Gli italiani, secondo i dati, leggono poco. Lo scorso anno l’Istat rilevava che solo 4 su 10 hanno avuto almeno un libro sul comodino durante l’anno. Questa emergenza sanitaria, però, con le raccomandazioni a restare in casa, potrebbe spingere i nostri connazionali a riscoprire il piacere della lettura. Massimo Natale, docente di Letteratura italiana nel dipartimento di Culture e civiltà, consiglia i cinque libri da leggere in questo periodo di permanenza domestica.
“Ha scritto Gaston Bachelard che «l’immensità intima» – lo scavo dentro di sé, anche attraverso la forza dell’immaginazione – è «il movimento del viaggiatore immobile». In tempi di stanzialità forzata, si può chiedere alla letteratura – anche quella italiana contemporanea – di portarci altrove, anche solo per un’ora.
Cominciamo da un capolavoro come Danubio (Garzanti, 1986) del triestino Claudio Magris: una coltissima passeggiata lungo l’Europa danubiana per riscoprire luoghi che speriamo di ritrovare presto, da Vienna a Budapest a Belgrado, e incontrare grandi nomi come Elias Canetti, o piccole storie come quella di Nonna Anka, personaggio-emblema di un’identità europea costruita sulla mescolanza. Tenendo sempre in mente, come fa Magris, le parole di Baudelaire: «Je voyage pour connaître ma géographie».
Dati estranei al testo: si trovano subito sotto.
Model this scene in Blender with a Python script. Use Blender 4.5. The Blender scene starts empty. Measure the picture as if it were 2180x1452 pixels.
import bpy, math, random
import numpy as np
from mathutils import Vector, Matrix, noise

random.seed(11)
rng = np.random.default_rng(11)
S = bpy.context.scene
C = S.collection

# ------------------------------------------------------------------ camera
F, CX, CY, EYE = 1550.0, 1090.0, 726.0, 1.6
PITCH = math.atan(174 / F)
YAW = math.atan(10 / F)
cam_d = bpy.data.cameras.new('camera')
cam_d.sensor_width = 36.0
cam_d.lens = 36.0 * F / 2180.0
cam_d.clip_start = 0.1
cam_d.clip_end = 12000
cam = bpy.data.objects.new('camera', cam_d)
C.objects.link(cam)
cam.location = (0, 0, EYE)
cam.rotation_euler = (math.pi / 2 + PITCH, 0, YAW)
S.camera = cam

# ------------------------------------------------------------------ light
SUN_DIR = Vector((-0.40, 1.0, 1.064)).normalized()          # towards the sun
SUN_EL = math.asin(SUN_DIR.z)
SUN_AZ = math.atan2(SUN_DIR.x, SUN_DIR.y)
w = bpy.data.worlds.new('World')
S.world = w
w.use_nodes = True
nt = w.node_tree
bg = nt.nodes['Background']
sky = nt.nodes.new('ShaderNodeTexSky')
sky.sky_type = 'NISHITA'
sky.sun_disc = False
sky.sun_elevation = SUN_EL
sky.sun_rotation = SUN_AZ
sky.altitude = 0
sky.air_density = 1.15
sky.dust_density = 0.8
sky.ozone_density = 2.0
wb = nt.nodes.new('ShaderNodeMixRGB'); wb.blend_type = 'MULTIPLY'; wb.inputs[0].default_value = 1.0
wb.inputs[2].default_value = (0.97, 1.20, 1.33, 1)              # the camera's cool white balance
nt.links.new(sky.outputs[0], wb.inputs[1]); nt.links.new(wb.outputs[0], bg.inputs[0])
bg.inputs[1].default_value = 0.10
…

Si può scegliere, altrimenti, di viaggiare nel tempo, per esempio nel secolo scorso, in compagnia di un altro dei nostri migliori scrittori, il romano Emanuele Trevi. È dell’anno scorso il suo bellissimo Sogni e favole (Ponte alle Grazie, 2019), una sorta di diario-saggio che riporta in vita tre figure come il fotografo americano Arturo Patten, la poetessa Amelia Rosselli e il critico Cesare Garboli, e ci fa riassaporare – o farà scoprire a chi non l’ha vissuta – la malinconica (e insieme splendida, vista da questi anni) atmosfera di fine Novecento, osservata con gli occhi di un intellettuale-scrittore che non ha mai smesso di sognare, e di frugare la vita in cerca di storie.
Anche la poesia contemporanea ha le sue carte da giocarsi: punterei su due fra i maggiori poeti italiani viventi. La prima è Antonella Anedda – anche lei nata a Roma – che ha da poco pubblicato le sue Historiae (Einaudi, 2018): una grande elegia del perduto che sa dialogare con l’antico – per esempio con l’Eneide di Virgilio – mentre posa il suo sguardo pietoso sulle ferite del presente, soprattutto sul dramma dei migranti (come in Ghazal: «Lo sai, alcuni fuggono, altri sono macellati nel sonno./A Levante il rosso confonde il nostro Occidente./Il sangue stinge nell’Eufrate»).
Il secondo è Milo De Angelis, poeta milanese che sin dagli anni Settanta regala ai suoi lettori versi di ardua, potente bellezza. Consiglio un suo libro di qualche anno fa, Quell’andarsene nel buio dei cortili (Mondadori, 2010: ma tutte le sue raccolte sono ora in Tutte le poesie 1969-2015, uscito per lo stesso Mondadori). Tornano i temi da sempre cari a De Angelis – l’enigma della morte, l’obbedienza al proprio demone, il mistero dell’amore – e si possono pescare perle come questa: «L’amore era silenzioso come una congiura/nessuno sapeva se la vita era immensa/oppure niente, se il tempo dilagava/oltre le colline oppure un dio venerando/impediva al gesto la sua crescita o impediva/alle more di restare sulle labbra».
Chiudo con un romanzo fresco di stampa. Il suo autore è il modenese Walter Siti, che esce con un titolo prodigiosamente evocativo e insieme sinistro: La natura è innocente. Due vite quasi vere (Rizzoli, 2020). Lascio al lettore il piacere di scoprire le vicende di Filippo e Ruggero, i due protagonisti. Anticipo solo che ancora una volta – come in una delle sue prove migliori, Resistere non serve a niente – Siti scandaglia coraggiosamente l’anima umana mettendosi dalla parte del male. E la quarta di copertina si propone, intanto, come una vera e propria difesa della letteratura: «Se un tempo scrivevo per salvarmi la vita – ci dice Siti – ora scrivo per scrivere, per difendere la letteratura da chi la vorrebbe morta (o mutilata, o asservita); per capire che cos’è una storia e se ha senso raccontarla». Viviamo giorni difficili, con filosofi che blaterano di stato d’eccezione citando (male) i Promessi sposi e collettivi di scrittori anonimi che usano la letteratura come una pallottola (spuntata). Walter Siti, anche attraverso la finzione, indaga la realtà: non è davvero poco”.